The 7 year Bonds, will be marketed at a coupon of 9.375% - 9.875% payable
semi-annually on 20 January and 20 July in each year, and a yield of 11.288%
- 11.756%. The first interest payment will be made on 20 July 2008. The
conversion price is expected to be set at a premium of 30% - 35% to the
volume weighted average price (from launch to pricing) of the ordinary shares
of the Issuer on the JSE Limited. The 2008 Bonds will be issued at 100% and
unless previously converted, redeemed or purchased and cancelled, will be
redeemed at 120% of the principal amount on maturity. The Issuer has the
right to redeem all outstanding 2008 Bonds at their accreted principal amount
on or after 10 August 2011 if the parity value of the 2008 Bonds shall have
exceeded 130 per cent. of the accreted principal amount of the Bonds on each
of at least 20 out of any 30 consecutive trading days. The 2008 Bonds are
expected to price today and closing is expected on or about 9 June 2008.

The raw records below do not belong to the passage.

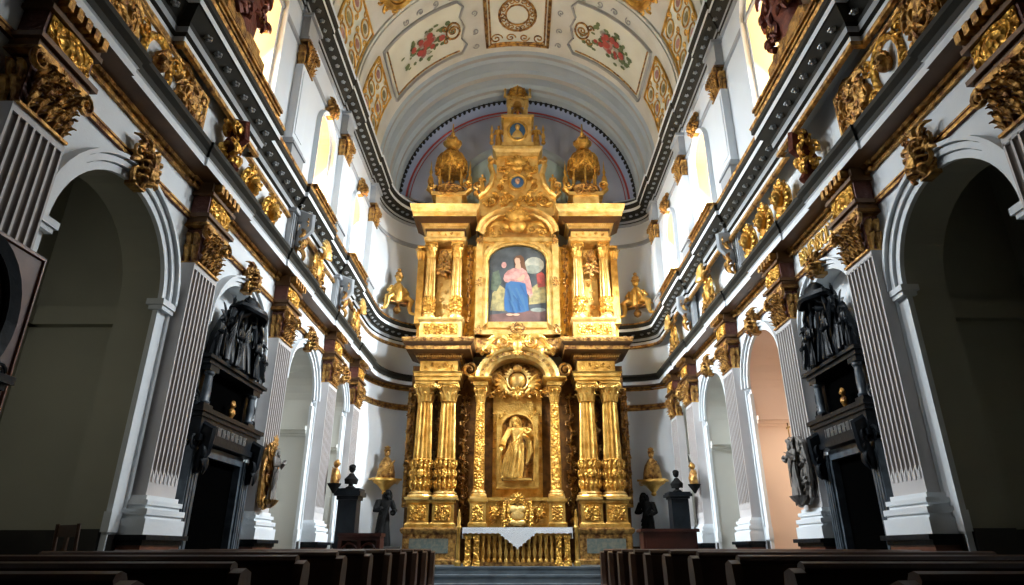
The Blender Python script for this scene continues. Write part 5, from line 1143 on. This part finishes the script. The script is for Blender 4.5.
o = make_bust('dark'); o.location = (3.80, 15.75, .922+1.601); o.rotation_euler[2] = -.6; tag(o, 'small dark bust standing on the right black pedestal', 'bust')
def make_gbust(mt):
    t = thing('gilt_statuette', 'x', 'sculpture'); m = MB(); m.lathe([(.02,0),(.07,.08),(.13,.16),(.15,.2)], (0,-.15,0), 12); m.build('bracket', 'dark', t)
    m = MB(); m.tube([(0,-.15,.2),(0,-.17,.34),(0,-.15,.46),(0,-.15,.52)], [(.12,.09),(.15,.1),(.1,.08),(.04,.04)], 12, up=(0,-1,0)); head(m, 0, -.16, .6, .08); wing(m, 0, -.1, .4, .1, 1); wing(m, 0, -.1, .4, .1, -1); m.build('carved_figure', mt, t); return t
gb = make_gbust('oldgold')
put(gb, on(-1, 13.85, DL-.20, 2.35), LEFT, 'small gilt statuette on a dark bracket above the left black pedestal', 'gilt statuettes')
put(gb, on(1, 15.1, DR-.20, 2.45), RIGHT, 'small gilt statuette on a dark bracket above the right black pedestal', 'gilt statuettes')
# prie-dieu and chest near the chancel
t = thing('kneeling_desk', 'reddish wooden kneeling desk with open arched front, left of the chancel', 'kneeler', (-3.05, 13.3, 0))
m = MB(); m.box(-.42, .42, -.2, .22, 1.5, 1.56); m.box(-.4, .4, -.17, .2, 1.42, 1.5); m.build('desk_top', 'woodb', t)
for s in (-1, 0, 1): m = MB(); m.box(s*.37-.035, s*.37+.035, -.18, .2, 0, 1.42); m.build('upright', 'woodb', t)
m = MB(); m.box(-.35, .35, .17, .2, .2, 1.42); m.build('back_panel', 'wood', t)
for s in (-.185, .185): m = MB(); m.ring(s, -.16, 1.2, .15, .17, .022, 12, 0, PI); m.build('arch', 'woodb', t)
t = thing('wooden_chest', 'dark red panelled wooden stall front on the right of the chancel', 'stall', (3.12, 14.1, 0))
m = MB(); m.box(-.55, .55, -.2, .25, 0, 1.6); m.build('body', 'woodb', t); m = MB(); m.box(-.6, .6, -.25, .28, 1.6, 1.66); m.build('top', 'woodb', t)
m = MB()
for i in range(3): m.box(-.5, .5, -.215, -.2, .9+.2*i, 1.07+.2*i)
m.build('panel', 'woodb', t)
t = thing('wooden_chair', 'small wooden chair in front of the dark left chapel', 'chair', (-3.90, 6.2, 0))
for x in (-.2, .2):
    m = MB(); m.tube([(x,.2,0),(x,.2,.8),(x*1.05,.26,1.47)], .022, 8); m.build('leg', 'wood', t); m = MB(); m.tube([(x,-.2,0),(x,-.2,.82)], .022, 8); m.build('leg', 'wood', t)
m = MB(); m.box(-.23, .23, -.23, .22, .82, .86); m.build('seat', 'wood', t); m = MB(); m.box(-.21, .21, .235, .255, 1.36, 1.46); m.box(-.21, .21, .225, .245, 1.12, 1.18); m.box(-.03, .03, .23, .25, 1.1, 1.4); m.build('backrest', 'wood', t)
t.rotation_euler[2] = PI-.5; t.scale = (.8, .8, 1)
# painted memorial board at far left
t = thing('memorial_board', 'reddish brown board with a black oval frame at the far left edge', 'memorial', on(-1, 4.12, DL-.33, 2.05)); t.rotation_euler[2] = LEFT
m = MB(); m.box(-.75, .62, 0, .03, 0, 1.42); m.build('board', 'p_mauve', t)
m = MB(); m.tube([(-.72,-.0,.03),(.59,-.0,.03),(.59,-.0,1.39),(-.72,-.0,1.39),(-.72,-.0,.03)], .022, 6); m.build('border', 'redm', t)
m = MB(); m.ring(-.06, -.03, .78, .46, .56, .06, 30); m.ring(-.06, -.06, .78, .40, .50, .03, 30); m.build('oval_frame', 'black', t)
m = MB(); m.box(-.62, .50, -.14, 0, .33, .39); m.box(-.58, .46, -.11, 0, .28, .33); m.volute(.42,-.05,.42,.07,1); m.build('ledge', 'black', t)
m = MB(); m.ell((-.06,-.005,.78), .40, .012, .50, 20, 8); m.build('portrait', 'p_mauve', t)

# ------------------------------------------------------------------ pews
def make_pew():
    t = thing('wooden_pew', 'x', 'pew'); L = 2.27                       # x 0 = aisle end, runs to -L (mirrored by rotation for the other block)
    m = MB(); m.tube([(-L,.22,1.16),(0,.22,1.16)], [(.045,.03)]*2, 8, up=(0,0,1)); m.box(-L, 0, .20, .25, .45, 1.14); m.build('backrest', 'wood', t)
    m = MB(); m.box(-L, 0, -.22, .2, .42, .46); m.build('seat', 'wood', t)
    m = MB(); m.box(-L, 0, .27, .36, .92, .955); m.build('book_ledge', 'wood', t)
    m = MB(); m.box(-L, 0, .36, .52, .16, .2); m.build('kneeler', 'wood', t)
    pr = [(-.20,0),(.30,0),(.30,.62),(.28,.95),(.30,1.08),(.29,1.14),(.22,1.16),(.16,1.14),(.13,1.05),(.10,.85),(.02,.72),(-.16,.68),(-.20,.6)]
    for x in (0, -L):
        m = MB(); m.add([(x+o, y, z) for o in (0, .06) for y, z in pr], [list(range(13)), list(range(25, 12, -1))]+[(i, (i+1)%13, 13+(i+1)%13, 13+i) for i in range(13)])
        m.ring(0, 0, 0, .01, .01, .001, 6) if 0 else None
        m.build('pew_end', 'wood', t)
    return t
pw_ = make_pew()
ORD = ['front row nearest the altar', 'second row from the altar', 'third row from the altar', 'fourth row from the altar', 'fifth row from the altar', 'sixth row from the altar', 'seventh row from the altar', 'eighth row from the altar', 'ninth row from the altar', 'tenth row from the altar']
for side in (-1, 1):
    for k in range(10):
        y = 10.75-.95*k
        put(pw_, (side*1.38-(0 if side < 0 else 0), y, 0), 0, '%s block dark wooden pew, %s' % ('left' if side < 0 else 'right', ORD[k]), 'pews', (1 if side < 0 else -1, 1, (1.27,1.27,1.268,1.265,1.26,1.255,1.245,1.224,1.20,1.183)[k]/1.19))

# ------------------------------------------------------------------ light, camera
def area(name, loc, tgt, size, power, col, sy=None):
    l = bpy.data.lights.new(name, 'AREA'); l.energy = power; l.color = col; l.size = size
    if sy: l.shape = 'RECTANGLE'; l.size_y = sy
    o = bpy.data.objects.new(name, l); COL.objects.link(o); o.location = loc; o.rotation_euler = (V(tgt)-V(loc)).to_track_quat('-Z', 'Y').to_euler(); return o
def spot(name, loc, tgt, power, ang, col, r=.15, blend=.6):
    l = bpy.data.lights.new(name, 'SPOT'); l.energy = power; l.color = col; l.spot_size = math.radians(ang); l.spot_blend = blend; l.shadow_soft_size = r
    o = bpy.data.objects.new(name, l); COL.objects.link(o); o.location = loc; o.rotation_euler = (V(tgt)-V(loc)).to_track_quat('-Z', 'Y').to_euler(); return o
DAY = (.82, .92, 1.0); WARM = (1., .88, .70)
for side, ys in ((-1, (7.85, 11.3, 14.55)), (1, (8.2, 12.05, 15.35))):
    for i, y in enumerate(ys):
        o = area('window_daylight_lamp', on(side, y, DU+.5, 8.75), on(-side, y+.6, 3.6, 1.6), .74 if i else 1.2, 600 if i else 120, DAY, 1.6); o.data.spread = math.radians(115)
    spot('apse_fill_spot', on(side, ys[2], DU+.3, 9.0), (-side*3.5, 18.2, 5.6), 900, 78, DAY, .2)  # extra spot added in the window reveal to brighten the apse walls
for s in (-1, 1):
    spot('altar_fill_spot', (s*3.3, 12.6, 11.3), (s*.3, 17.4, 11.4), 260, 62, WARM)  # added warm spot that brightens the upper altarpiece
    spot('altar_fill_spot', (s*3.5, 12.8, 7.75), (s*.3, 17.4, 5.0), 55, 50, (1., .84, .60))  # second added spot, for the lower altarpiece
    spot('vault_fill_spot', (s*3.5, 12.5, 7.75), (0, 14.9, 16), 235, 125, (.94, .97, 1.), .3)  # added spot that lifts the vault in place of bounced light
    spot('altar_side_fill', (s*3.75, 16.3, 11.2), (0, 17.5, 9.0), 110, 80, WARM, .1)  # added grazing spot to model the altarpiece relief
spot('side_chapel_lamp', (5.25, 10.28, 3.2), (5.1, 11.4, 1.6), 60, 140, (1., .86, .68), .2)
area('chapel_area_lamp', (-5.3, 3.95, 3.8), (-5.8, 5.2, 2.4), .9, 9, (.95, .97, .9))  # unseen area lamp added in the left chapel; no window built
w = bpy.data.worlds.new('World'); sc.world = w; w.use_nodes = True; w.node_tree.nodes['Background'].inputs[0].default_value = (.8, .9, 1, 1); w.node_tree.nodes['Background'].inputs[1].default_value = .3
cam = bpy.data.cameras.new('camera'); co = bpy.data.objects.new('camera', cam); COL.objects.link(co); sc.camera = co
cam.sensor_width = 36; cam.lens = 635/1024*36; cam.shift_x = -5.5/1024; cam.clip_start = .05
co.location = (0, 0, 1.25); co.rotation_euler = (math.radians(90+22.1), 0, 0)
sc.view_settings.view_transform = 'Standard'; sc.view_settings.look = 'None'; sc.view_settings.exposure = .22; sc.view_settings.gamma = 1; sc.view_settings.use_curve_mapping = False
sc.cycles.use_denoising = True; sc.cycles.max_bounces = 6; sc.cycles.diffuse_bounces = 4
bpy.context.view_layer.update()
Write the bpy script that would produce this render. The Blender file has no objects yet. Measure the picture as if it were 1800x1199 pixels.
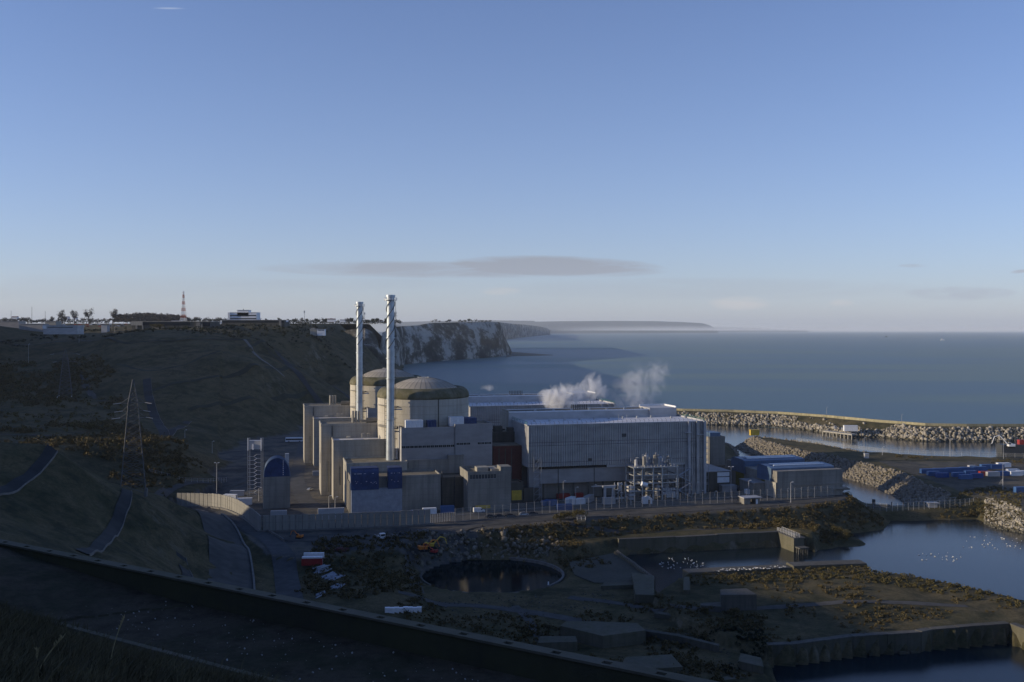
import bpy, math, random
import numpy as np
from mathutils import Vector, Matrix
R = math.radians
random.seed(7); rng = np.random.default_rng(7)
scene = bpy.context.scene
col = scene.collection
# ------------------------------------------------------------------ survey helpers
H, F, EL, CX = 104.0, 1700.0, 580.0, 900.0        # eye height above the sea, focal length / eye level in photo pixels
AL = R(14.0); CS, SN = math.cos(AL), math.sin(AL)  # the site grid is turned 14 degrees
def G(px, py, z):
    Y = (H - z) * F / (py - EL)
    return Vector(((px - CX) / F * Y, Y, z))
def W(px, py, Y): return Vector(((px - CX) / F * Y, Y, H - (py - EL) / F * Y))
def P2(px, Y): return ((px - CX) / F * Y, Y)
def site(u, v, z=0.0): return Vector((u * CS - v * SN, u * SN + v * CS, z))
def col_u(px, v):
    a = (px - CX) / F; Y = v / (CS - a * SN)
    return a * Y * CS + Y * SN
def col_Y(px, v):
    a = (px - CX) / F; return v / (CS - a * SN)
def zat(px, py, v): return H - (py - EL) / F * col_Y(px, v)
# ------------------------------------------------------------------ materials
def nodes(name):
    m = bpy.data.materials.new(name); m.use_nodes = True
    nt = m.node_tree; b = nt.nodes['Principled BSDF']
    return m, nt, b
def N(nt, t, **k):
    n = nt.nodes.new(t)
    for a, v in k.items(): setattr(n, a, v)
    return n
def ramp(nt, fac, stops):
    r = N(nt, 'ShaderNodeValToRGB')
    el = r.color_ramp.elements
    while len(el) < len(stops): el.new(0.5)
    for e, (p, c) in zip(el, stops): e.position = p; e.color = (*c, 1) if len(c) == 3 else c
    nt.links.new(fac, r.inputs[0]); return r.outputs[0]
def noise(nt, vec, scale, detail=6, rough=0.6, dist=0.0):
    n = N(nt, 'ShaderNodeTexNoise'); n.inputs['Scale'].default_value = scale
    n.inputs['Detail'].default_value = detail; n.inputs['Roughness'].default_value = rough
    n.inputs['Distortion'].default_value = dist
    if vec is not None: nt.links.new(vec, n.inputs['Vector'])
    return n.outputs['Fac']
def mapping(nt, vec, scale=(1, 1, 1), rot=(0, 0, 0)):
    m = N(nt, 'ShaderNodeMapping'); m.inputs['Scale'].default_value = scale; m.inputs['Rotation'].default_value = rot
    nt.links.new(vec, m.inputs['Vector']); return m.outputs['Vector']
def mixc(nt, fac, a, b, mode='MIX'):
    m = N(nt, 'ShaderNodeMix', data_type='RGBA', blend_type=mode)
    for i, v in ((0, fac), (6, a), (7, b)):
        if isinstance(v, (int, float)): m.inputs[i].default_value = v
        elif isinstance(v, tuple): m.inputs[i].default_value = (*v, 1)
        else: nt.links.new(v, m.inputs[i])
    return m.outputs[2]
def math_(nt, op, a, b=None, clamp=False):
    m = N(nt, 'ShaderNodeMath', operation=op, use_clamp=clamp)
    for i, v in ((0, a), (1, b)):
        if v is None: continue
        if isinstance(v, (int, float)): m.inputs[i].default_value = v
        else: nt.links.new(v, m.inputs[i])
    return m.outputs[0]
def bump(nt, b, h, strength, dist):
    n = N(nt, 'ShaderNodeBump'); n.inputs['Strength'].default_value = strength; n.inputs['Distance'].default_value = dist
    nt.links.new(h, n.inputs['Height']); nt.links.new(n.outputs[0], b.inputs['Normal'])
def plain(name, c, var=0.25, scale=0.6, rough=0.7, metal=0.0, spec=0.4):
    m, nt, b = nodes(name); tc = N(nt, 'ShaderNodeTexCoord').outputs['Object']
    f = noise(nt, tc, scale)
    lo = tuple(x * (1 - var) for x in c); hi = tuple(min(1, x * (1 + var)) for x in c)
    nt.links.new(ramp(nt, f, [(0.3, lo), (0.7, hi)]), b.inputs['Base Color'])
    b.inputs['Roughness'].default_value = rough; b.inputs['Metallic'].default_value = metal
    b.inputs['Specular IOR Level'].default_value = spec
    return m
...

The proceeds of the 2008 Bonds will be utilised by the Group for general
corporate purposes, including appropriate earnings-enhancing re-financing and
balance sheet optimisation initiatives.
In terms of the Listing Requirements of the JSE Limited ("the JSE"), PWC
Corporate Finance (Proprietary) Limited ("PWC") has been appointed to
consider the conversion terms of the 2008 Bonds in relation to the fairness
of the conversion terms to the ordinary shareholders of Steinhoff. PWC`s
fairness opinion as contemplated in Rule 5.53(b) of the JSE`s Listings
Requirements, which is a condition precedent to the issue of the 2008 Bonds,
will be issued by not later than the date of closing. Upon release of the PWC
opinion, it will be submitted to the JSE Limited Listings Division and become
available for inspection at the registered office of the Issuer for a period
of two weeks from date of closing.
Application will be made for the 2008 Bonds to be listed on the Singapore
Exchange Securities Trading Limited.
Barclays Capital is the Sole Bookrunner and Sole Lead Manager for the
offering of the 2008 Bonds.
For more information, please contact:
Barclays Capital:
Simon Ollerenshaw
* +44 (0) 207 773 5391
Steinhoff International Holdings Limited:
Jan van der Merwe
Piet Ferreira
Ben la Grange
* +27 (0) 11 445 3000
FURTHER ANNOUNCEMENT
Further announcement in respect of the results of the Bookbuild relating to
the 2008 Bonds, including the financial effects, where applicable in terms of
the JSE Listing Requirements, will be released after the final pricing of the
2008 Bonds has been concluded. A further announcement in respect of the BEE
transaction will be released in due course.
Wynberg, Sandton
21 May 2008
Company sponsor:
PSG Capital (Proprietary) Limited
Independent adviser in respect of the 2008 Bonds:
PWC Corporate Finance (Proprietary) Limited
The information contained herein is not for publication or distribution to
persons in the United States. Any securities referred to herein have not been
and will not be registered under the U.S. Securities Act of 1933, as amended
(the "Securities Act"), and may not be offered or sold without registration
thereunder or pursuant to an available exemption there from. Neither this
document nor the information contained herein constitutes an offer to sell or
the solicitation of an offer to buy any securities.
In the United Kingdom this announcement is directed exclusively at persons
who fall within Article 19 or 49 of the Financial Services and Markets Act
2000 (Financial Promotion) Order 2005 or to whom this announcement may
otherwise be directed without contravention of section 21 of the Financial
Services and Markets Act 2000. The investments referred to in this
announcement shall be issued only to such persons.
This announcement is not intended to be nor does it constitute an offer for
sale or subscription to the public as contemplated under Chapter VI of the
South African Companies Act No. 61 of 1973. South African residents are not
permitted to acquire the Bonds in terms of South African exchange control
rules as administered by the South African Reserve Bank.
This announcement is not an offer of securities or investments for sale nor a
solicitation of an offer to buy securities or investments in any jurisdiction
where such offer or solicitation would be unlawful.